A federal court in Minnesota has dismissed with prejudice the remaining claims in a putative class action that sought to recover damages for allegedly misleading advertisements promoting hunting clothing. Buetow v. A.L.S. Enters., Inc., No. 07-3970 (RHK/JJK) (U.S. Dist. Ct., D. Minn., decided August 17, 2012). Information about the Eighth Circuit’s order vacating an injunction barring the manufacturers from claiming that their products are made with “odor eliminating technology” appears in the August 25, 2011, issue of this Report.

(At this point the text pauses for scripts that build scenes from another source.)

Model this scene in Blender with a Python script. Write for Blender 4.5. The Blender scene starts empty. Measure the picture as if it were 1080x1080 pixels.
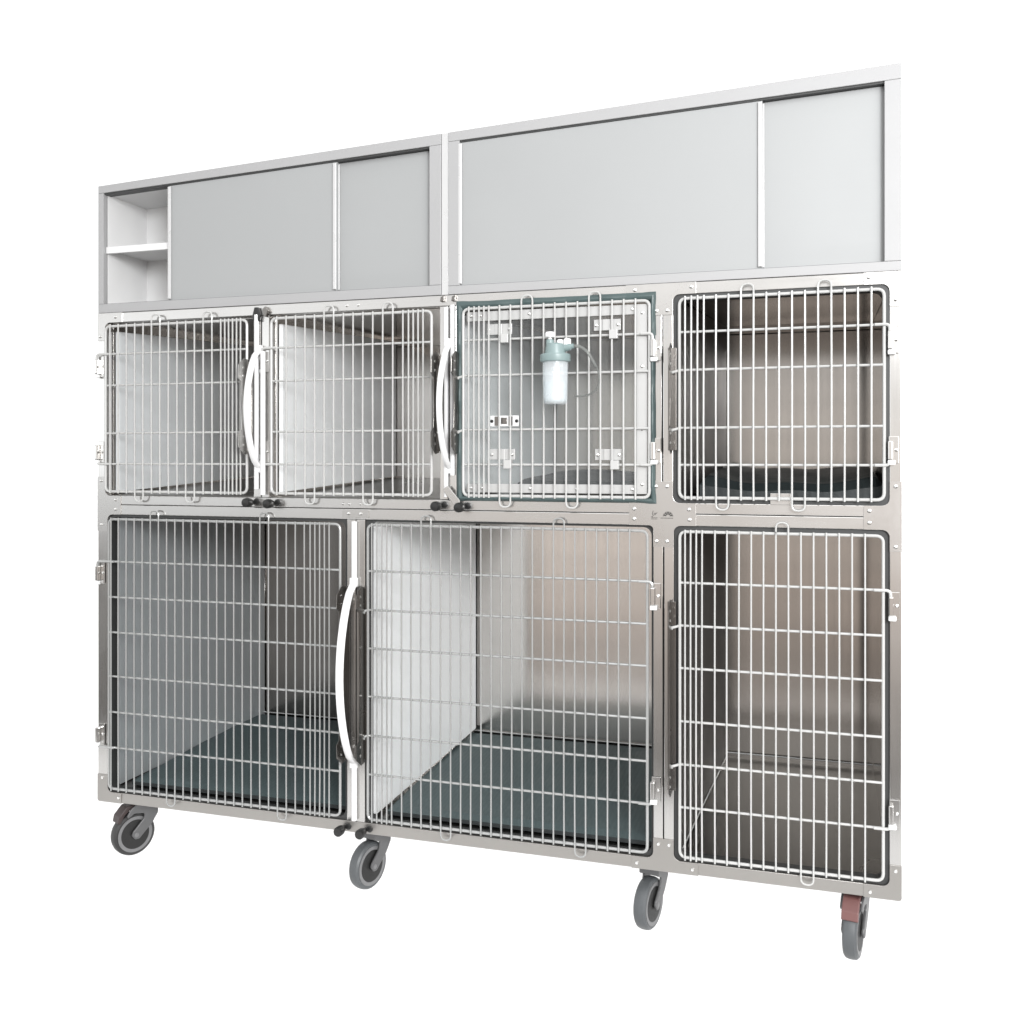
import bpy, bmesh, math
from mathutils import Vector, Matrix

sc = bpy.context.scene
COL = sc.collection
R = math.radians

# ------------------------------------------------------------------ materials
def new_mat(name):
    m = bpy.data.materials.new(name); m.use_nodes = True
    nt = m.node_tree
    return m, nt, nt.nodes['Principled BSDF']

def noise_node(nt, scale, detail=3.0, stretch=(1, 1, 1)):
    tc = nt.nodes.new('ShaderNodeTexCoord'); mp = nt.nodes.new('ShaderNodeMapping')
    mp.inputs['Scale'].default_value = stretch
    nz = nt.nodes.new('ShaderNodeTexNoise'); nz.inputs['Scale'].default_value = scale
    nz.inputs['Detail'].default_value = detail
    nt.links.new(tc.outputs['Object'], mp.inputs['Vector']); nt.links.new(mp.outputs['Vector'], nz.inputs['Vector'])
    return nz

def ramp(nt, src, a, b, lo=0.3, hi=0.7):
    mr = nt.nodes.new('ShaderNodeMapRange')
    mr.inputs['From Min'].default_value = lo; mr.inputs['From Max'].default_value = hi
    mr.inputs['To Min'].default_value = a; mr.inputs['To Max'].default_value = b
    nt.links.new(src, mr.inputs['Value'])
    return mr.outputs['Result']

def mixcol(nt, fac, a, b):
    mx = nt.nodes.new('ShaderNodeMix'); mx.data_type = 'RGBA'
    mx.inputs['A'].default_value = (*a, 1); mx.inputs['B'].default_value = (*b, 1)
    nt.links.new(fac, mx.inputs['Factor'])
    return mx.outputs['Result']

def steel(name, base, rough, metallic=1.0, aniso=0.0, tangent=None, grain=(1, 1, 1), bump=0.02, rvar=0.05, cvar=0.06, fine=True):
    m, nt, b = new_mat(name)
    n1 = noise_node(nt, 220, 2, grain)          # brushed grain
    n2 = noise_node(nt, 3.5, 4)                 # broad smudges, handling marks
    lo = tuple(c * (1 - cvar) for c in base); hi = tuple(min(1, c * (1 + cvar)) for c in base)
    nt.links.new(mixcol(nt, n2.outputs['Fac'], lo, hi), b.inputs['Base Color'])
    b.inputs['Metallic'].default_value = metallic
    add = nt.nodes.new('ShaderNodeMath'); add.operation = 'ADD'
    nt.links.new(ramp(nt, n2.outputs['Fac'], rough - rvar, rough + rvar), add.inputs[0])
    if fine: nt.links.new(ramp(nt, n1.outputs['Fac'], -0.015, 0.015), add.inputs[1])
    else: add.inputs[1].default_value = 0
    nt.links.new(add.outputs[0], b.inputs['Roughness'])
    if aniso:
        b.inputs['Anisotropic'].default_value = aniso
        cx = nt.nodes.new('ShaderNodeCombineXYZ')
        for i, k in enumerate('XYZ'): cx.inputs[k].default_value = tangent[i]
        nt.links.new(cx.outputs[0], b.inputs['Tangent'])
    if bump:
        bp = nt.nodes.new('ShaderNodeBump'); bp.inputs['Strength'].default_value = bump
        bp.inputs['Distance'].default_value = 0.002
        nt.links.new(n1.outputs['Fac'], bp.inputs['Height']); nt.links.new(bp.outputs[0], b.inputs['Normal'])
    return m

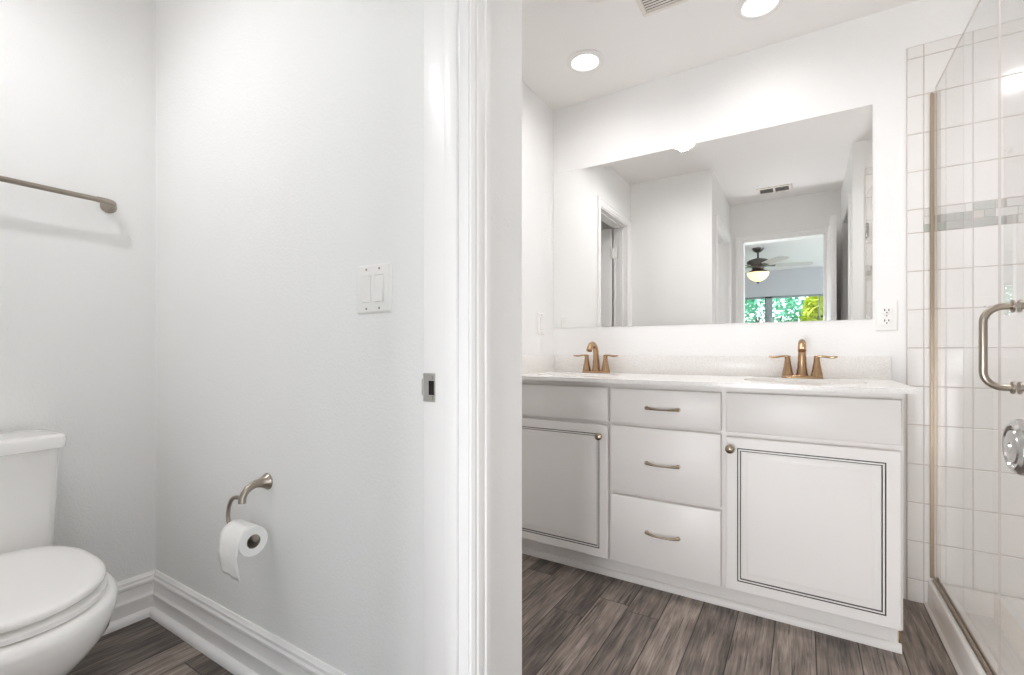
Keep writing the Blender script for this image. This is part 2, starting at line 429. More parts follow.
# linen closet
jb = MB()
for y0, y1 in ((LY0-.018, LY0), (LY1, LY1+.018)): jb.box((XR-.004, y0, 0), (XR+.115, y1, DH))
jb.box((XR-.004, LY0, DH), (XR+.115, LY1, DH+.018))
struct('trim_7', jb, M['trim'], label='white jamb of the linen closet doorway, seen in the mirror', cat='door jamb')
struct('trim_8', casing_face(XR, -1, 'y', LY0-.012, LY1+.012, DH+.008), M['trim'], angle=25, label='white casing of the linen closet doorway, seen in the mirror', cat='casing')
# bedroom doorway
jb = MB()
for x0, x1 in ((EX0-.018, EX0), (EX1, EX1+.018)): jb.box((x0, YE-.119, 0), (x1, YE+.004, DH))
jb.box((EX0, YE-.119, DH), (EX1, YE+.004, DH+.018))
struct('trim_9', jb, M['trim'], label='white jamb of the bedroom doorway, seen in the mirror', cat='door jamb')
struct('trim_10', casing_face(YE, 1, 'x', EX0-.012, EX1+.012, DH+.008), M['trim'], angle=25, label='white casing of the bedroom doorway, seen in the mirror', cat='casing')

def door_leaf(name, c0, c1, label, axis='y'):
    """six-board panel leaf as one box with raised panels on both broad faces; axis = the leaf's length"""
    mb = MB(); mb.box(c0, c1, bev=.002)
    (x0, y0, z0), (x1, y1, z1) = c0, c1
    L0, L1 = (y0, y1) if axis == 'y' else (x0, x1)
    w = L1-L0
    for a, b in ((.17, .46), (.54, .83)):
        for za, zb in ((.1, .38), (.44, .72), (.78, .93)):
            p0, p1 = L0+w*a, L0+w*b; q0, q1 = z0+(z1-z0)*za, z0+(z1-z0)*zb
            if axis == 'y': mb.box((x0-.004, p0, q0), (x1+.004, p1, q1), bev=.004)
            else: mb.box((p0, y0-.004, q0), (p1, y1+.004, q1), bev=.004)
    return struct(name, mb, M['trim'], label=label, cat='door')

d1 = door_leaf('door_1', (.186, YE+.01, .008), (.222, .612, 2.03), 'white bedroom door standing open against the hall wall')
kb = MB()
ky, kz = .553, .925
kb.lathe([(.0, 0), (.030, 0), (.030, .004), (.026, .009), (.013, .011), (.0115, .022), (.019, .028), (.0245, .033), (.0255, .039), (.0238, .044), (.0205, .0465), (.0190, .0462), (.0178, .0440), (.0160, .0440), (.0145, .0462), (.0080, .0470), (.0040, .0468), (.0032, .0440), (.0, .0440)], (.1855, ky, kz), (-1, 0, 0), n=40)
for v in kb.bm.verts:
    v.co = (.1855+(v.co.x-.1855)*.80, ky+(v.co.y-ky)*.92, kz+(v.co.z-kz)*.92)
kn = kb.build('door_knob', M['chrome'], d1); tag(kn, label='satin chrome door knob')
kb = MB(); kb.lathe([(0, 0), (.030, 0), (.030, .004), (.026, .009), (.013, .011), (.0115, .022), (.019, .028), (.0245, .033), (.0235, .044), (.018, .0465), (0, .0465)], (.2225, ky, kz), (1, 0, 0), n=28)
kb.build('door_knob', M['chrome'], d1)
d2 = door_leaf('door_2', (-1.955, 1.090, .008), (-1.362, 1.125, 2.03), 'white closet door standing open inside the closet, seen in the mirror', axis='x')
for zc in (.25, 1.05, 1.83):
    hb = MB(); hb.box((-1.362, 1.087, zc-.045), (-1.318, 1.0895, zc+.045)); hb.tube([(-1.357, 1.128, zc-.045), (-1.357, 1.128, zc+.045)], .006)
    hb.build('hinge', M['plastic'], d2)

# ---------------------------------------------------------------- strike plate
st = thing('strike_plate', (-.690, JT-.0005, .93), 'satin metal strike plate let into the white door jamb', 'strike plate')
mb = MB()
sz0, sz1 = .894, .956
sx0, sx1 = -.7105, -.6775
hx0, hx1, hz0, hz1 = -.6950, -.6795, .909, .940
out = [(sx0, sz0), (sx1, sz0), (sx1, sz1), (sx0, sz1)]; inn = [(hx0, hz0), (hx1, hz0), (hx1, hz1), (hx0, hz1)]
yf, yb = JT-.0022, JT-.0002
mb.loft([[(p[0], y, p[1]) for p in ring] for ring, y in ((out, yb), (out, yf), (inn, yf), (inn, yb))], cap0=False, cap1=False)
mb.loft([[(sx0-.001, JT-.0022, sz0+.012), (sx0-.001, JT-.0022, sz1-.012)], [(sx0-.006, JT-.0012, sz0+.014), (sx0-.006, JT-.0012, sz1-.014)], [(sx0-.008, JT+.003, sz0+.016), (sx0-.008, JT+.003, sz1-.016)]], closed=False, cap0=False, cap1=False)
mb.build('plate', M['chrome'], st)
mb = MB(); mb.box((hx0, JT-.0015, hz0), (hx1, JT-.0003, hz1)); mb.build('latch_hole', M['dark'], st)
for zc in (.9025, .947):
    mb = MB(); mb.lathe([(0, 0), (.0038, 0), (.0034, .0012), (0, .0016)], (-.686, yf, zc), (0, -1, 0), n=12); mb.build('screw', M['chrome'], st)

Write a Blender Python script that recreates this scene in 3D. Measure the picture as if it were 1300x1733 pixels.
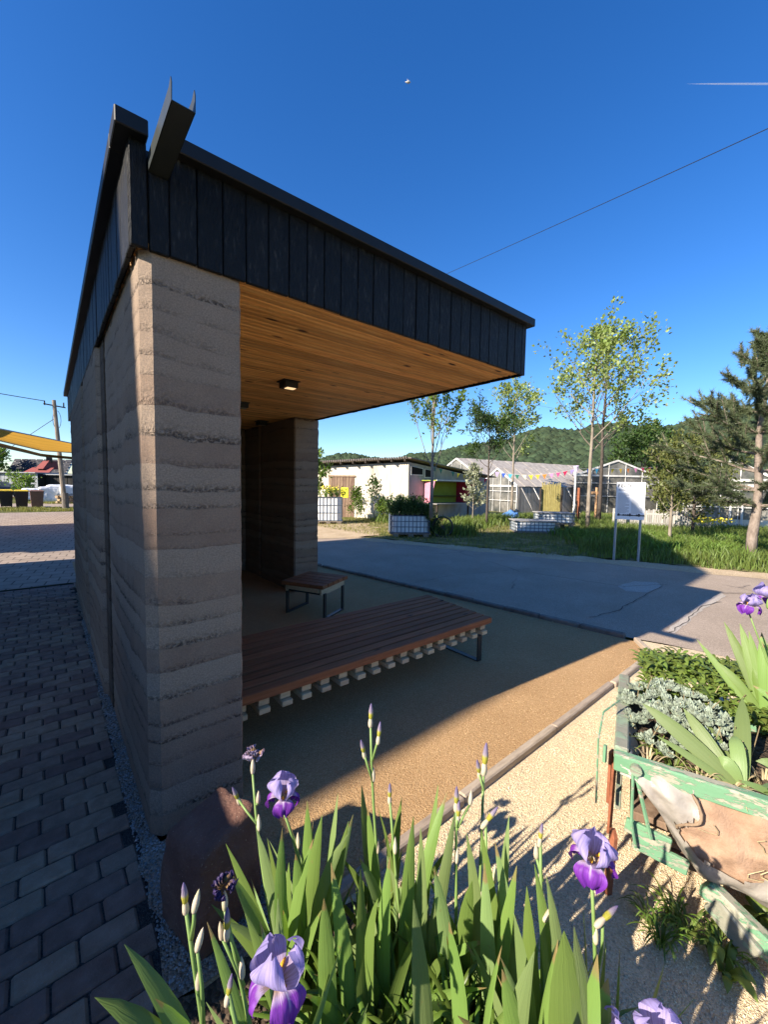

According to the court, the plaintiffs could not show that their claims would benefit the public, a prerequisite for a private cause of action filed under the Minnesota Private Attorney General statute. Because injunctive relief was no longer possible in the case and the plaintiffs were left with claims for nominal damages, the court concluded that “whatever public benefit may have existed when this case was first filed, no longer exists. While this action once sought injunctive relief altering the nature of Defendants’ advertisements, such claims are no more, having been dismissed by the Eighth Circuit. Plaintiffs’ attempts at class certification also have failed.” The court further indicated that it would likely have dismissed the claims as not actionable given the Eighth Circuit’s strong suggestion that the advertisements were “nonactionable puffery.”